In memoriam de Alberto Cuadro
La muerte, ese misterio que iguala a reyes y mendigos, se hace más pesada cuando ocurre lejos de casa. No es lo mismo morir que morir en el exilio. No es igual cerrar los ojos en paz, que hacerlo en un cuarto prestado de un país que se volvió refugio forzoso para muchos. Y, sin embargo, eso se ha vuelto rutina trágica para muchos venezolanos desperdigados por el mundo. Es una escena que se repite, una postal rota que cada vez duele más. Esta vez le tocó a Alberto.
No fue un titular en los periódicos, ni una estadística más en los informes de Acnur. Fue Alberto, un nombre entre los 7,9 millones de venezolanos que el régimen convirtió en diáspora. Un hombre que, como tantos, cargó consigo la paradoja del exilio: la esperanza de regresar y la certeza de que, quizás, nunca lo haría.
Al señor Alberto Cuadro solo lo vi una vez. Fue un encuentro breve, casi fugaz, pero suficiente para percibir su mirada honesta, su palabra clara, su vocación por el diálogo. Era de esos interlocutores generosos que no buscan imponerse sino comprender. Durante años mantuvimos un intercambio respetuoso sobre Venezuela y su tragedia, ese naufragio colectivo que ha condenado a millones al desarraigo.
Alberto, aun sin alardes, era un hombre profundamente comprometido con la causa de los migrantes, con la justicia, con la verdad. Desde su rincón en Madrid, siempre estuvo atento a lo que pudiera hacer —aunque fuera poco— para aliviar las cargas de quienes llevaban el país a cuestas.
Murió en la capital española, en ese limbo climatológico donde la primavera se disuelve lentamente en el verano. Murió en esta noble nación que nos ha recibido y acogido con cariño; murió lejos del Ávila, de los mangos del patio, del café colado en colador de tela. Murió esperando ver la caída de la tiranía. Y eso duele. Porque morir esperando justicia es morir dos veces.
Porque en el fondo, la gran tragedia de tantos venezolanos en el exilio no es solo haber perdido un país, sino haber perdido también la oportunidad de verlo renacer.
El destierro ha vuelto a ser palabra cotidiana en nuestro vocabulario. No como metáfora poética, sino como una herida abierta. Es destierro cuando te toca ver nacer a tus hijos en otro idioma. Es destierro cuando entierras a tus padres sin poder abrazarlos. Es destierro cuando mueres esperando, como Alberto, que el país que amas recupere la dignidad que le arrebataron.
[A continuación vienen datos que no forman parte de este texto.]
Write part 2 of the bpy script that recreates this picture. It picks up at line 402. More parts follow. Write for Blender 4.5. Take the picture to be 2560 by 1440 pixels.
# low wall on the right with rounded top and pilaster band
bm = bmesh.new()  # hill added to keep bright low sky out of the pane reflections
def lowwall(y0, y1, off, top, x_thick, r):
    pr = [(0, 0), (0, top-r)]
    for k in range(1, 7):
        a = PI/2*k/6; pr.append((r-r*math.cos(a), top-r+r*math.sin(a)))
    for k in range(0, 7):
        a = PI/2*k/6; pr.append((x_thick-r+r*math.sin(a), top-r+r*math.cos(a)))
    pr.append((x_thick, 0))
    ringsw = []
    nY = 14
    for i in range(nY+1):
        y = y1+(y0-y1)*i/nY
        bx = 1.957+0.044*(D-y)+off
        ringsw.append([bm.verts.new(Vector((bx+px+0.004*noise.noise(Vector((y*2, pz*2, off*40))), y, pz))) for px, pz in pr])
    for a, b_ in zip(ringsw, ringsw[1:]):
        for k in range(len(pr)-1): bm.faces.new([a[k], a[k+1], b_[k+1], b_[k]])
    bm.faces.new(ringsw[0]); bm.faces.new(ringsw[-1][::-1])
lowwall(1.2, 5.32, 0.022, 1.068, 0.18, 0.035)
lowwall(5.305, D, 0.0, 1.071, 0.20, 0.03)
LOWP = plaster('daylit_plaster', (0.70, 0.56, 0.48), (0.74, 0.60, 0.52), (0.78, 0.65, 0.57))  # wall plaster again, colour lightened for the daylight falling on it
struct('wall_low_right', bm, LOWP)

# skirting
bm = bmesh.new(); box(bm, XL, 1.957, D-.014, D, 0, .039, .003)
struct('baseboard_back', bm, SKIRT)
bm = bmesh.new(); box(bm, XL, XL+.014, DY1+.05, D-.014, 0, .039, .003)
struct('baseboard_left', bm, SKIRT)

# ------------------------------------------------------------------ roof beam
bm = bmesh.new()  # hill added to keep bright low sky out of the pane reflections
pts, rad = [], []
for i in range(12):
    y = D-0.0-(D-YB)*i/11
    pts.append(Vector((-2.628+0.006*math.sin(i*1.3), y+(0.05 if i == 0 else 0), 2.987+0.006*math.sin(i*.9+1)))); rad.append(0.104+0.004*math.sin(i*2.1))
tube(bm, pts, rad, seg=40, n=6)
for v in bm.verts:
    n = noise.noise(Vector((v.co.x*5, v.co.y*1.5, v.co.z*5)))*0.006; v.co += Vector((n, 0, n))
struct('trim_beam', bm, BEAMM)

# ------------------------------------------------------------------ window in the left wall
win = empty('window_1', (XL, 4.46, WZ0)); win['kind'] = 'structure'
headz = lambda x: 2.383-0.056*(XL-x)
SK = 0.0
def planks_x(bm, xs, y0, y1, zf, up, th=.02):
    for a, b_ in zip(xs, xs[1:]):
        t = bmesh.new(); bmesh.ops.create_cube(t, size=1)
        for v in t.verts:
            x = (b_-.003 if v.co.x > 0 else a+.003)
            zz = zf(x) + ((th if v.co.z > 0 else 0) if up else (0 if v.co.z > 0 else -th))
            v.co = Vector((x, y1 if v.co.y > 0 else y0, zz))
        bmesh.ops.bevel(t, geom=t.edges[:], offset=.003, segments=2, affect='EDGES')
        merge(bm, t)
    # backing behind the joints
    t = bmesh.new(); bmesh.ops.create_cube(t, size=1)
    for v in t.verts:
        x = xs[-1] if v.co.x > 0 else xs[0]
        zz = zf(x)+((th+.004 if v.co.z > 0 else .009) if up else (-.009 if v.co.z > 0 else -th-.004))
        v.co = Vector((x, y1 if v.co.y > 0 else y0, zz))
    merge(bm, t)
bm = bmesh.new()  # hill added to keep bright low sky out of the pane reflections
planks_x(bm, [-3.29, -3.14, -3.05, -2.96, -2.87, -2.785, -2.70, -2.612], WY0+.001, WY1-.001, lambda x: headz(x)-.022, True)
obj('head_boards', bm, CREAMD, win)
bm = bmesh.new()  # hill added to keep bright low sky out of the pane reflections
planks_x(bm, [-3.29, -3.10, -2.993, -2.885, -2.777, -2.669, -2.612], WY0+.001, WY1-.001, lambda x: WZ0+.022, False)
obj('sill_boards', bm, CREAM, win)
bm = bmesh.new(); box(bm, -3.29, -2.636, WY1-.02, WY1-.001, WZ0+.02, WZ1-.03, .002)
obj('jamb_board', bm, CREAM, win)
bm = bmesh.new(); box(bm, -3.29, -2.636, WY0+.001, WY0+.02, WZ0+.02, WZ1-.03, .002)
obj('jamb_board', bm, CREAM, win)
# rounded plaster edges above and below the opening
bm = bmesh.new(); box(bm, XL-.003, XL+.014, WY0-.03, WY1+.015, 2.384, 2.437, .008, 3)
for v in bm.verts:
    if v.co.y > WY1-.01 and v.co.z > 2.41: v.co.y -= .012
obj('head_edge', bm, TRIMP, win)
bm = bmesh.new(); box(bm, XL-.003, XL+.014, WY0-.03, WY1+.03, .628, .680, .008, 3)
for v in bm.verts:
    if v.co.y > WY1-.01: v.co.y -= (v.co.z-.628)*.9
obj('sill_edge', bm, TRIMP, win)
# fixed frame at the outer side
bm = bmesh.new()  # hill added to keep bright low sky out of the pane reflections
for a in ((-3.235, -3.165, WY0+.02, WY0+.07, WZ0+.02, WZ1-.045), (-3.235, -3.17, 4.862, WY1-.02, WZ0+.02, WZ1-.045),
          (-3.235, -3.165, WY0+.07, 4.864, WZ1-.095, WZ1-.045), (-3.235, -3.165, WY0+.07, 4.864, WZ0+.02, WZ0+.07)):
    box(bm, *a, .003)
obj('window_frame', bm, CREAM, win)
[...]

Morir lejos de casa no debería ser natural, pero el chavismo lo normalizó. No es solo la partida, sino el desgaste de esperar. El exilio venezolano no es un drama; es un crimen de lesa humanidad disfrazado de «crisis migratoria», “de situación política”. La ONU lo sabe: 87% de los que huyen del país escapan de «violaciones masivas de derechos humanos», no de la pobreza.
Pero a pesar del dolor, la muerte de un hombre digno no debe dejarnos en la resignación. Al contrario: debe empujarnos hacia la acción y la memoria. Alberto no será una estadística más. Su vida —y su muerte— nos recuerdan que la lucha por los derechos humanos no tiene fronteras, que la dignidad no se negocia, que el exilio no puede ser la condena permanente de un pueblo.
Morir en el exilio no debe ser lo natural. Lo natural debe ser volver. Reconstruir. Abrazar. Lo natural debe ser que ningún venezolano tenga que despedirse del mundo sin antes ver a su tierra libre. Por eso, quienes aún tenemos voz debemos usarla para seguir denunciando, para tender puentes, para no olvidar a los que ya no están.
Y es que, incluso en medio del dolor, nos queda el deber de la esperanza. Esa esperanza obstinada que resiste a la oscuridad y se afirma en la certeza de que ningún régimen dura más que la voluntad de un pueblo que decide ponerse de pie.
A quienes aún caminan el mundo con el país en el pecho, les digo: no somos huérfanos, somos herederos de una historia que aún se está escribiendo. Y como Alberto, sigamos siendo faros, aunque a veces sintamos que el mar no se calma. Porque hay una patria que nos espera, aunque hoy parezca lejana. Y volver no será solo regresar al territorio, será reencontrarnos con lo que somos. Volver será justicia. Volver será vida.
A los Alberto que quedan: sigamos. La patria no es un pedazo de tierra, sino la dignidad que llevamos dentro.